— WHAT YOU NEED TO DO —
All of the lines below are to be printed again exactly; images are excluded from the output.

— DATA EXTRACT —
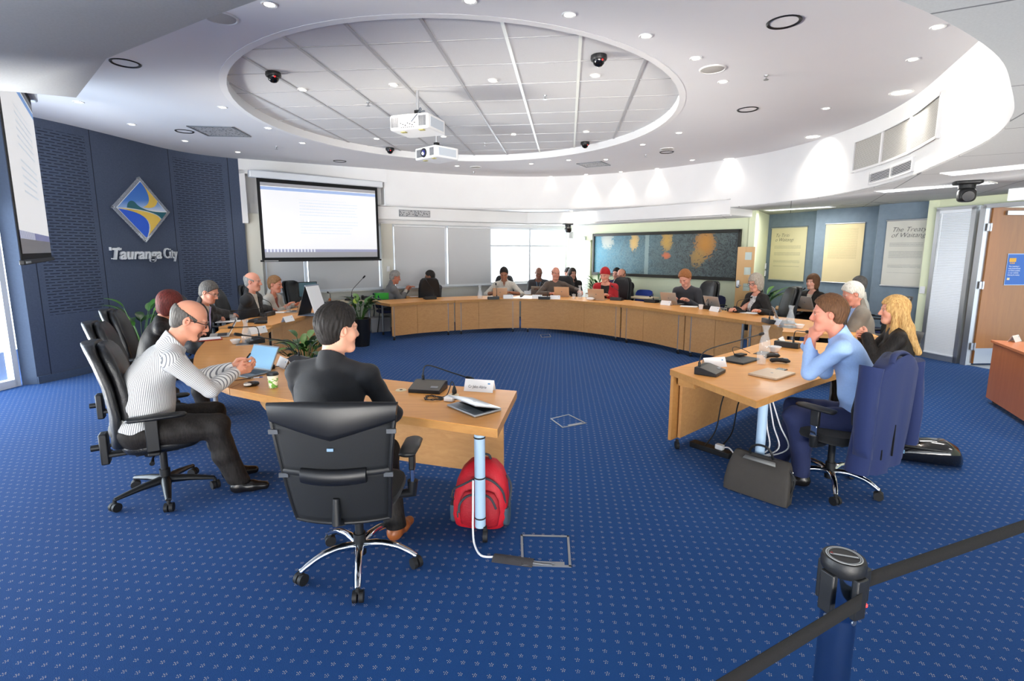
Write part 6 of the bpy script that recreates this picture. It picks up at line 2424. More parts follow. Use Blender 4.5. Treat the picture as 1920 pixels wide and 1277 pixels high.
		if style in ('short', 'shortvol', 'receding'):
			shell(.012 if style == 'short' else (.02 if style == 'shortvol' else .009), .008 if style != 'receding' else .0)
			A.ell(hl(0, -.055, -.035), np.array([.064, .05, .06]) * hs, .02, hf)
			fy = .075 if style != 'receding' else .035
			cut((0, fy, .078 if style != 'receding' else .10), (0, .80, -.60) if style != 'receding' else (0, .86, -.50))
			cut((0, -.06, -.085), (0, .0, -1))
			for k in (-1, 1):
				pt = hl(k * .085, .004, -.018)
				lo, hi = A.bounds()
				A.p.append(('s', (lambda Pt, pt=pt: np.linalg.norm((Pt - pt) @ hf / np.array([1.3, 1, 1.25]), axis=1) - .034 * hs), lo, hi, .006))
		elif style == 'bald':
			shell(.007)
			A.ell(hl(0, -.055, -.030), np.array([.064, .048, .055]) * hs, .02, hf)
			cut((0, .048, .03), (0, .9, -.30))
			cut((0, -.06, .058), (0, .35, 1))
			cut((0, -.06, -.085), (0, .0, -1))
			for k in (-1, 1):
				pt = hl(k * .085, .006, -.018)
				lo, hi = A.bounds()
				A.p.append(('s', (lambda Pt, pt=pt: np.linalg.norm((Pt - pt) @ hf / np.array([1.3, 1, 1.2]), axis=1) - .029 * hs), lo, hi, .006))
		elif style == 'bob':
			shell(.020, .004)
			for k in (-1, 1):
				A.ell(hl(k * .062, -.015, -.045), np.array([.030, .062, .085]) * hs, .03, hf)
			A.ell(hl(0, -.06, -.04), np.array([.075, .05, .085]) * hs, .03, hf)
			A.fn(lambda Pt: np.maximum(np.abs(((Pt - H) @ hf)[:, 0]) / hs - .052, np.maximum(-(((Pt - H) @ hf)[:, 1] / hs - .052), ((Pt - H) @ hf)[:, 2] / hs - .050)), H - .2, H + .2, .012, 's')
		elif style in ('long', 'longdark'):
			shell(.020, .004)
			bk = hl(0, -.085, -.03)
			dn = np.array([0, 0, -1.0])
			back = N - u2 * (.20 if style == 'long' else .15) * s - fd * .13 * s
			for k in (-1, -.33, .33, 1):
				a_ = hl(k * .062, -.045 - .02 * (1 - abs(k)), .0)
				m_ = N + xd2 * k * .075 * s - fd * (.085 - .03 * abs(k)) * s + u2 * .02
				e_ = back + xd2 * k * .085 * s + fd * .0
				A.cone(a_, m_, .042 * hs, .048 * hs, .03)
				A.cone(m_, e_, .048 * hs, .030 * hs, .03)
			for k in (-1, 1):
				a_ = hl(k * .070, .005, .01)
				m_ = N + xd2 * k * .085 * s + fd * .04 * s - u2 * .01
				e_ = N + xd2 * k * .10 * s + fd * .085 * s - u2 * (.15 if style == 'long' else .12) * s
				A.cone(a_, m_, .024 * hs, .030 * hs, .02)
				A.cone(m_, e_, .030 * hs, .014 * hs, .02)
			A.fn(lambda Pt: np.maximum(np.abs(((Pt - H) @ hf)[:, 0]) / hs - .054, np.maximum(-(((Pt - H) @ hf)[:, 1] / hs - .05), ((Pt - H) @ hf)[:, 2] / hs - .062)), H - .2, H + .2, .012, 's')
		elif style == 'beanie':
			shell(.018, .012)
			cut((0, .08, .048), (0, .42, -.9))
			A.cone(hl(-.02, -.09, .0), hl(.02, -.09, .0), .03, .03, .03)
		V, F = A.mesh(min(res, .006))
		if style.startswith('long'):
			e1 = V[F[:, 2]] - V[F[:, 0]]
			fn_ = np.cross(e1, V[F[:, 3]] - V[F[:, 1]])
			Nn = np.zeros_like(V)
			for j in range(4):
				np.add.at(Nn, F[:, j], fn_)
			Nn /= np.linalg.norm(Nn, axis=1)[:, None] + 1e-12
			lx = (V - H) @ xd2
			lz = (V - H) @ Z
			V = V + Nn * (.0014 * np.sin(lx * 420 + 8 * np.sin(lz * 9) + 2 * np.sin(lz * 19)))[:, None]
		np_mesh(V, F, 'headscarf' if style == 'beanie' else 'hair', hm, t)
	if glasses:
		b = MB()
		gm = M_specs if glasses == 'dark' else mat('thin_glasses_frame', rgb(90, 84, 80), .3, .5)
		for k in (-1, 1):
			c = (k * .033, .102, .002)
			b.tube([tuple(hl(c[0] + .026 * math.cos(a), c[1] - .006 * abs(math.cos(a)) * (k * math.cos(a) > 0), c[2] + .019 * math.sin(a))) for a in np.linspace(0, 2 * PI, 19)], .0026 if glasses == 'dark' else .0018, 6, False)
			b.tube([tuple(hl(k * .058, .096, .007)), tuple(hl(k * .079, .03, .008)), tuple(hl(k * .083, -.02, .004))], .0026, 6)
		b.tube([tuple(hl(-.009, .106, .006)), tuple(hl(.009, .106, .006))], .0022, 6)
		go = b.build('glasses', gm, t)
		lb = MB()
		for k in (-1, 1):
			lb.add([tuple(hl(k * .033 + .025 * math.cos(a), .101, .002 + .018 * math.sin(a))) for a in np.linspace(0, 2 * PI, 17)[:-1]], [tuple(range(16))])
		lb.build('lens', M_lens, go)
	return t, dict(H=H, hf=hf, wr=wr, el=el, P=P, N=N)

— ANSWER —
Write part 6 of the bpy script that recreates this picture. It picks up at line 2424. More parts follow. Use Blender 4.5. Treat the picture as 1920 pixels wide and 1277 pixels high.
		if style in ('short', 'shortvol', 'receding'):
			shell(.012 if style == 'short' else (.02 if style == 'shortvol' else .009), .008 if style != 'receding' else .0)
			A.ell(hl(0, -.055, -.035), np.array([.064, .05, .06]) * hs, .02, hf)
			fy = .075 if style != 'receding' else .035
			cut((0, fy, .078 if style != 'receding' else .10), (0, .80, -.60) if style != 'receding' else (0, .86, -.50))
			cut((0, -.06, -.085), (0, .0, -1))
			for k in (-1, 1):
				pt = hl(k * .085, .004, -.018)
				lo, hi = A.bounds()
				A.p.append(('s', (lambda Pt, pt=pt: np.linalg.norm((Pt - pt) @ hf / np.array([1.3, 1, 1.25]), axis=1) - .034 * hs), lo, hi, .006))
		elif style == 'bald':
			shell(.007)
			A.ell(hl(0, -.055, -.030), np.array([.064, .048, .055]) * hs, .02, hf)
			cut((0, .048, .03), (0, .9, -.30))
			cut((0, -.06, .058), (0, .35, 1))
			cut((0, -.06, -.085), (0, .0, -1))
			for k in (-1, 1):
				pt = hl(k * .085, .006, -.018)
				lo, hi = A.bounds()
				A.p.append(('s', (lambda Pt, pt=pt: np.linalg.norm((Pt - pt) @ hf / np.array([1.3, 1, 1.2]), axis=1) - .029 * hs), lo, hi, .006))
		elif style == 'bob':
			shell(.020, .004)
			for k in (-1, 1):
				A.ell(hl(k * .062, -.015, -.045), np.array([.030, .062, .085]) * hs, .03, hf)
			A.ell(hl(0, -.06, -.04), np.array([.075, .05, .085]) * hs, .03, hf)
			A.fn(lambda Pt: np.maximum(np.abs(((Pt - H) @ hf)[:, 0]) / hs - .052, np.maximum(-(((Pt - H) @ hf)[:, 1] / hs - .052), ((Pt - H) @ hf)[:, 2] / hs - .050)), H - .2, H + .2, .012, 's')
		elif style in ('long', 'longdark'):
			shell(.020, .004)
			bk = hl(0, -.085, -.03)
			dn = np.array([0, 0, -1.0])
			back = N - u2 * (.20 if style == 'long' else .15) * s - fd * .13 * s
			for k in (-1, -.33, .33, 1):
				a_ = hl(k * .062, -.045 - .02 * (1 - abs(k)), .0)
				m_ = N + xd2 * k * .075 * s - fd * (.085 - .03 * abs(k)) * s + u2 * .02
				e_ = back + xd2 * k * .085 * s + fd * .0
				A.cone(a_, m_, .042 * hs, .048 * hs, .03)
				A.cone(m_, e_, .048 * hs, .030 * hs, .03)
			for k in (-1, 1):
				a_ = hl(k * .070, .005, .01)
				m_ = N + xd2 * k * .085 * s + fd * .04 * s - u2 * .01
				e_ = N + xd2 * k * .10 * s + fd * .085 * s - u2 * (.15 if style == 'long' else .12) * s
				A.cone(a_, m_, .024 * hs, .030 * hs, .02)
				A.cone(m_, e_, .030 * hs, .014 * hs, .02)
			A.fn(lambda Pt: np.maximum(np.abs(((Pt - H) @ hf)[:, 0]) / hs - .054, np.maximum(-(((Pt - H) @ hf)[:, 1] / hs - .05), ((Pt - H) @ hf)[:, 2] / hs - .062)), H - .2, H + .2, .012, 's')
		elif style == 'beanie':
			shell(.018, .012)
			cut((0, .08, .048), (0, .42, -.9))
			A.cone(hl(-.02, -.09, .0), hl(.02, -.09, .0), .03, .03, .03)
		V, F = A.mesh(min(res, .006))
		if style.startswith('long'):
			e1 = V[F[:, 2]] - V[F[:, 0]]
			fn_ = np.cross(e1, V[F[:, 3]] - V[F[:, 1]])
			Nn = np.zeros_like(V)
			for j in range(4):
				np.add.at(Nn, F[:, j], fn_)
			Nn /= np.linalg.norm(Nn, axis=1)[:, None] + 1e-12
			lx = (V - H) @ xd2
			lz = (V - H) @ Z
			V = V + Nn * (.0014 * np.sin(lx * 420 + 8 * np.sin(lz * 9) + 2 * np.sin(lz * 19)))[:, None]
		np_mesh(V, F, 'headscarf' if style == 'beanie' else 'hair', hm, t)
	if glasses:
		b = MB()
		gm = M_specs if glasses == 'dark' else mat('thin_glasses_frame', rgb(90, 84, 80), .3, .5)
		for k in (-1, 1):
			c = (k * .033, .102, .002)
			b.tube([tuple(hl(c[0] + .026 * math.cos(a), c[1] - .006 * abs(math.cos(a)) * (k * math.cos(a) > 0), c[2] + .019 * math.sin(a))) for a in np.linspace(0, 2 * PI, 19)], .0026 if glasses == 'dark' else .0018, 6, False)
			b.tube([tuple(hl(k * .058, .096, .007)), tuple(hl(k * .079, .03, .008)), tuple(hl(k * .083, -.02, .004))], .0026, 6)
		b.tube([tuple(hl(-.009, .106, .006)), tuple(hl(.009, .106, .006))], .0022, 6)
		go = b.build('glasses', gm, t)
		lb = MB()
		for k in (-1, 1):
			lb.add([tuple(hl(k * .033 + .025 * math.cos(a), .101, .002 + .018 * math.sin(a))) for a in np.linspace(0, 2 * PI, 17)[:-1]], [tuple(range(16))])
		lb.build('lens', M_lens, go)
	return t, dict(H=H, hf=hf, wr=wr, el=el, P=P, N=N)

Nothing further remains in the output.